- **Source excerpt**
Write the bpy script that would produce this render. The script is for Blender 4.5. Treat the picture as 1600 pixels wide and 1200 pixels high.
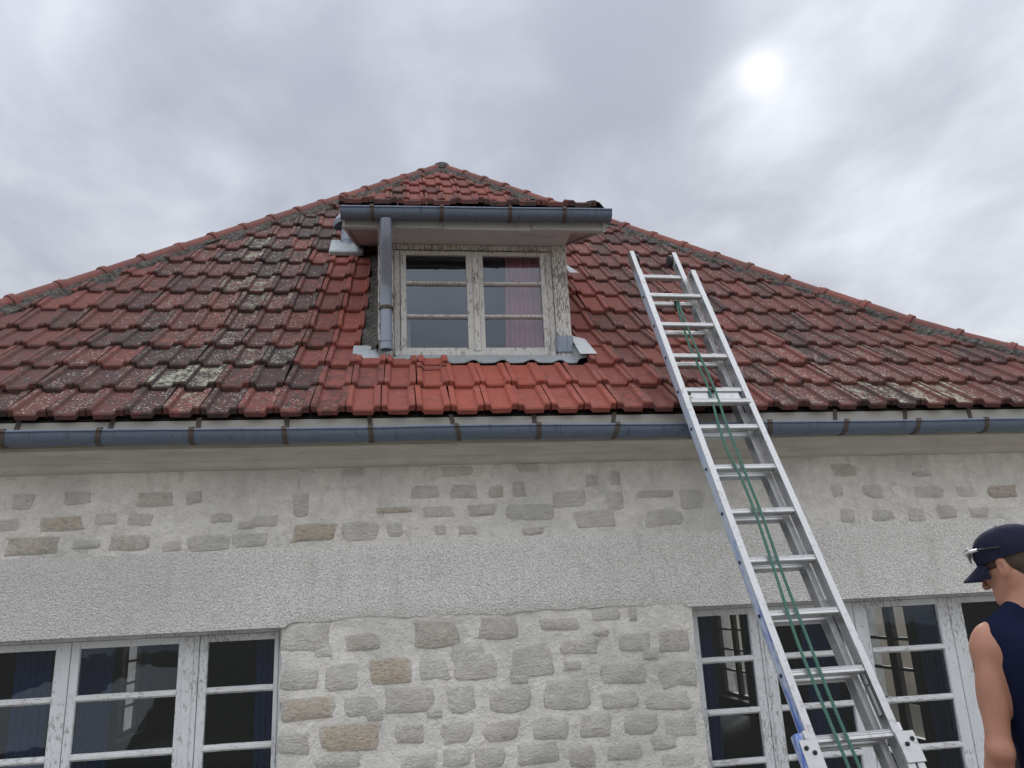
import bpy, bmesh, math, random
import numpy as np
from mathutils import Vector, Matrix, noise

random.seed(11)
rng = np.random.default_rng(11)
sc = bpy.context.scene
for o in list(bpy.data.objects):
    bpy.data.objects.remove(o)
COL = sc.collection
CZ = 1.64                                   # eye height of the camera above the ground

# ------------------------------------------------------------------ camera
cam_d = bpy.data.cameras.new('camera')
cam = bpy.data.objects.new('camera', cam_d)
COL.objects.link(cam)
CR = Vector((0.98996607, -0.13335105, -0.04674052))
CU = Vector((0.00826515, -0.27556551, 0.96124676))
CF = Vector((0.14106334, 0.951988, 0.27169834))
cam.matrix_world = Matrix(((CR.x, CU.x, -CF.x, 0), (CR.y, CU.y, -CF.y, 0), (CR.z, CU.z, -CF.z, CZ), (0, 0, 0, 1)))
cam_d.sensor_width = 36
cam_d.lens = 1225.97 / 1600 * 36
cam_d.clip_start = 0.05
cam_d.clip_end = 3000
sc.camera = cam

# ------------------------------------------------------------------ light
SUN = Vector((0.408, 0.713, 0.570)).normalized()
sun_d = bpy.data.lights.new('sun', 'SUN')
sun_d.energy = 1.5
sun_d.angle = math.radians(14)
sun_d.color = (1.0, 0.95, 0.88)
sun = bpy.data.objects.new('sun', sun_d)
COL.objects.link(sun)
sun.rotation_euler = SUN.to_track_quat('Z', 'Y').to_euler()
sun.location = (8, 14, 12)

sc.view_settings.view_transform = 'Standard'
sc.view_settings.look = 'None'
sc.view_settings.gamma = 1.0
sc.view_settings.exposure = 1.28
sc.view_settings.use_curve_mapping = False
sc.cycles.max_bounces = 6
sc.cycles.diffuse_bounces = 3
sc.cycles.glossy_bounces = 3
sc.cycles.use_adaptive_sampling = True
sc.cycles.adaptive_threshold = 0.02
sc.cycles.use_denoising = True


class NT:
    """small helper round a node tree"""
    def __init__(self, tree):
        self.t = tree
        tree.nodes.clear()

    def n(self, typ, ins=None, **attrs):
        nd = self.t.nodes.new(typ)
        for k, v in attrs.items():
            setattr(nd, k, v)
        for k, v in (ins or {}).items():
            s = nd.inputs[k]
            if isinstance(v, bpy.types.NodeSocket):
                self.t.links.new(v, s)
            else:
                if isinstance(v, (tuple, list)) and s.type == 'RGBA' and len(v) == 3:
                    v = (*v, 1)
                s.default_value = v
        return nd

    def math(self, op, a, b=0.0, c=0.0, clamp=False):
        nd = self.n('ShaderNodeMath', {0: a, 1: b, 2: c}, operation=op)
        nd.use_clamp = clamp
        return nd.outputs[0]

    def vmath(self, op, a, b=(0, 0, 0)):
        nd = self.n('ShaderNodeVectorMath', {0: a, 1: b}, operation=op)
        return nd.outputs['Value'] if op in ('DOT_PRODUCT', 'LENGTH') else nd.outputs[0]

    def mix(self, f, a, b, blend='MIX'):
        nd = self.n('ShaderNodeMix', data_type='RGBA', blend_type=blend)
        for k, v in ((0, f), (6, a), (7, b)):
            s = nd.inputs[k]
            if isinstance(v, bpy.types.NodeSocket):
                self.t.links.new(v, s)
            else:
                if isinstance(v, (tuple, list)) and len(v) == 3:
                    v = (*v, 1)
                s.default_value = v
        return nd.outputs[2]

    def step(self, v, a, b):
        nd = self.n('ShaderNodeMapRange', {0: v, 1: a, 2: b, 3: 0.0, 4: 1.0}, interpolation_type='SMOOTHSTEP')
        return nd.outputs[0]

    def noise(self, vec, scale, detail=4, rough=0.55, dist=0.0):
        nd = self.n('ShaderNodeTexNoise', {'Vector': vec, 'Scale': scale, 'Detail': detail, 'Roughness': rough, 'Distortion': dist})
        return nd.outputs[0]

    def vor(self, vec, scale, feature='F1', rand=1.0):
        nd = self.n('ShaderNodeTexVoronoi', {'Vector': vec, 'Scale': scale, 'Randomness': rand}, feature=feature)
        return nd

    def scale(self, vec, s):
        return self.n('ShaderNodeMapping', {'Vector': vec, 'Scale': s}).outputs[0]


# ------------------------------------------------------------------ sky
world = bpy.data.worlds.new('World')
sc.world = world
world.use_nodes = True
world.cycles.sampling_method = 'MANUAL'
world.cycles.sample_map_resolution = 512
W = NT(world.node_tree)
dirv = W.n('ShaderNodeTexCoord').outputs['Generated']
sky = W.n('ShaderNodeTexSky', sky_type='NISHITA')
sky.sun_disc = False
sky.sun_elevation = math.asin(SUN.z)
sky.sun_rotation = math.atan2(SUN.x, SUN.y)
sky.air_density = 1.2
sky.dust_density = 0.6
sep = W.n('ShaderNodeSeparateXYZ', {0: dirv})
dz = W.math('MAXIMUM', W.math('ADD', sep.outputs[2], 0.16), 0.06)
pv = W.n('ShaderNodeCombineXYZ', {0: W.math('DIVIDE', sep.outputs[0], dz), 1: W.math('DIVIDE', sep.outputs[1], dz), 2: 0.0}).outputs[0]
mp = W.n('ShaderNodeMapping', {'Vector': pv, 'Rotation': (0, 0, 0.35), 'Scale': (1.35, 1.0, 1.0), 'Location': (1.3, 7.1, 2.0)}).outputs[0]
n1 = W.noise(mp, 1.15, 3, 0.48, 0.2)
n2 = W.noise(mp, 3.1, 4, 0.55, 0.25)
# one broad added dimming, then cloud banks: soft lumps of thicker and thinner cloud, their edges frayed by the noise
wob = W.n('ShaderNodeTexNoise', {'Vector': mp, 'Scale': 2.2, 'Detail': 3.0, 'Roughness': 0.5}).outputs[1]
wob = W.n('ShaderNodeVectorMath', {0: wob, 1: (0.5, 0.5, 0.5)}, operation='SUBTRACT').outputs[0]
wd = W.n('ShaderNodeVectorMath', {0: wob, 1: (0.22, 0.22, 0.22), 2: dirv}, operation='MULTIPLY_ADD').outputs[0]
wd = W.vmath('NORMALIZE', wd)
v = W.math('ADD', 0.64, W.math('MULTIPLY', W.math('SUBTRACT', n1, 0.5), 0.62))
v = W.math('ADD', v, W.math('MULTIPLY', W.math('SUBTRACT', n2, 0.5), 0.52))
for c, k, a in (((0.12, 0.84, 0.53), 4, -0.54), ((0.248, 0.730, 0.637), 150, -0.26), ((0.330, 0.735, 0.593), 300, -0.14), ((0.189, 0.734, 0.653), 220, -0.05),  # first lobe is added dimming: grey ahead, brighter sky behind to light the wall
                ((0.059, 0.815, 0.576), 120, 0.10), ((0.511, 0.741, 0.436), 230, 0.08), ((-0.375, 0.841, 0.389), 50, 0.04), ((-0.46, 0.70, 0.553), 20, -0.24),
                ((0.612, 0.617, 0.494), 50, -0.16), ((0.52, 0.62, 0.59), 160, -0.08), ((-0.124, 0.794, 0.595), 110, -0.05)):
    g = W.math('POWER', W.math('MAXIMUM', W.vmath('DOT_PRODUCT', wd, c), 0.0), float(k))
    v = W.math('ADD', v, W.math('MULTIPLY', g, a))
gs = W.math('MAXIMUM', W.vmath('DOT_PRODUCT', wd, tuple(SUN)), 0.0)
gd = W.math('MAXIMUM', W.vmath('DOT_PRODUCT', dirv, tuple(SUN)), 0.0)
v = W.math('ADD', v, W.math('MULTIPLY', W.math('POWER', gs, 90.0), 0.07))
v = W.math('SMOOTH_MAX', v, 0.03, 0.25)
cl = W.mix(W.math('MINIMUM', v, 1.4), (1.55, 1.68, 2.02), (6.4, 6.55, 6.85))
gl = W.math('ADD', W.math('MULTIPLY', W.math('POWER', gs, 500.0), 0.36), W.math('MULTIPLY', W.math('POWER', gd, 3600.0), 1.3))
cl = W.mix(1.0, cl, W.n('ShaderNodeCombineColor', {0: gl, 1: gl, 2: W.math('MULTIPLY', gl, 0.95)}).outputs[0], 'ADD')
# an overcast sky grows brighter towards the zenith
zen = W.math('MULTIPLY', W.math('ADD', 1.0, W.math('MULTIPLY', W.math('MAXIMUM', sep.outputs[2], 0.0), 2.0)), 0.5)
cl = W.mix(1.0, cl, W.n('ShaderNodeCombineColor', {0: zen, 1: zen, 2: zen}).outputs[0], 'MULTIPLY')
tot = W.mix(0.012, cl, sky.outputs[0])
bg = W.n('ShaderNodeBackground', {'Color': tot, 'Strength': 0.1})
W.t.links.new(bg.outputs[0], W.n('ShaderNodeOutputWorld').inputs[0])

# ------------------------------------------------------------------ materials
MATS = {}


def material(name):
    m = bpy.data.materials.new(name)
    m.use_nodes = True
    t = NT(m.node_tree)
    MATS[name] = m
    return m, t


def finish(t, col, rough=0.8, metal=0.0, bump=None, strength=0.3, dist=0.005, **extra):
    ins = {'Base Color': col, 'Roughness': rough, 'Metallic': metal}
    ins.update(extra)
    b = t.n('ShaderNodeBsdfPrincipled', ins)
    if bump is not None:
        bn = t.n('ShaderNodeBump', {'Height': bump, 'Strength': strength, 'Distance': dist})
        t.t.links.new(bn.outputs[0], b.inputs['Normal'])
    t.t.links.new(b.outputs[0], t.n('ShaderNodeOutputMaterial').inputs[0])
    return b


def pos(t):
    return t.n('ShaderNodeNewGeometry').outputs['Position']


def objc(t):
    return t.n('ShaderNodeTexCoord').outputs['Object']


def tile_material(name, attr):
    m, t = material(name)
    P = pos(t)
    if attr:
        c = t.n('ShaderNodeAttribute', attribute_name='tint').outputs['Color']
    else:
        c = t.n('ShaderNodeObjectInfo').outputs['Color']
    s = t.n('ShaderNodeSeparateColor', {0: c})
    age, algae, lich = s.outputs[0], s.outputs[1], s.outputs[2]
    na = t.noise(P, 7, 3, 0.6)
    nb = t.noise(P, 42, 3, 0.65)
    nc = t.noise(P, 150, 3, 0.6)
    nd = t.noise(P, 19, 4, 0.6)
    a = t.math('ADD', age, t.math('ADD', t.math('MULTIPLY', t.math('SUBTRACT', nb, 0.5), 0.9), t.math('MULTIPLY', t.math('SUBTRACT', nd, 0.5), 0.9)), clamp=True)
    fresh = t.mix(na, (0.42, 0.116, 0.082), (0.30, 0.087, 0.067))
    old = t.mix(nb, (0.080, 0.045, 0.043), (0.200, 0.090, 0.080))
    col = t.mix(a, fresh, old)
    # soot and algae, in blotches
    ab = t.math('ADD', t.math('MULTIPLY', nb, 0.55), t.math('MULTIPLY', nd, 0.75))
    am = t.math('MULTIPLY', t.step(t.math('ADD', ab, t.math('MULTIPLY', algae, 0.50)), 0.72, 1.12), 0.9)
    col = t.mix(am, col, t.mix(nc, (0.030, 0.026, 0.026), (0.095, 0.080, 0.075)))
    # lichen: pale crusts on the faces that look up
    nz = t.n('ShaderNodeSeparateXYZ', {0: t.n('ShaderNodeNewGeometry').outputs['True Normal']}).outputs[2]
    upf = t.step(nz, 0.45, 0.66)
    jit = t.n('ShaderNodeVectorMath', {0: t.n('ShaderNodeTexNoise', {'Vector': P, 'Scale': 55.0, 'Detail': 2.0}).outputs[1], 1: (0.022, 0.022, 0.022), 2: P}, operation='MULTIPLY_ADD').outputs[0]
    v1 = t.vor(jit, 48).outputs[0]
    spots = t.math('SUBTRACT', 1.0, t.step(v1, 0.16, 0.34))
    spots = t.math('MULTIPLY', spots, t.step(t.math('ADD', t.noise(P, 13, 3), t.math('MULTIPLY', lich, 0.46)), 0.56, 0.78))
    col = t.mix(t.math('MULTIPLY', t.math('MULTIPLY', spots, upf), 0.9), col, t.mix(nb, (0.62, 0.59, 0.56), (0.40, 0.38, 0.33)))
    crust = t.step(t.math('ADD', t.math('ADD', t.math('MULTIPLY', t.noise(P, 34, 4, 0.7), 0.5), t.math('MULTIPLY', t.noise(P, 11, 4, 0.6), 0.55)), t.math('MULTIPLY', lich, 0.36)), 0.79, 0.95)
    col = t.mix(t.math('MULTIPLY', t.math('MULTIPLY', crust, upf), 0.9), col, t.mix(nc, (0.26, 0.275, 0.20), (0.54, 0.555, 0.43)))
    finish(t, col, 0.82, 0, t.math('ADD', nb, t.math('MULTIPLY', nc, 0.5)), 0.6, 0.009, **{'Specular IOR Level': 0.15})
    return m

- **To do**
Only lines belong in the copy: transcribe those from the start of the data through the line that contains "above the ground", and skip the pictures.

- **Response below**
Write the bpy script that would produce this render. The script is for Blender 4.5. Treat the picture as 1600 pixels wide and 1200 pixels high.
import bpy, bmesh, math, random
import numpy as np
from mathutils import Vector, Matrix, noise

random.seed(11)
rng = np.random.default_rng(11)
sc = bpy.context.scene
for o in list(bpy.data.objects):
    bpy.data.objects.remove(o)
COL = sc.collection
CZ = 1.64                                   # eye height of the camera above the ground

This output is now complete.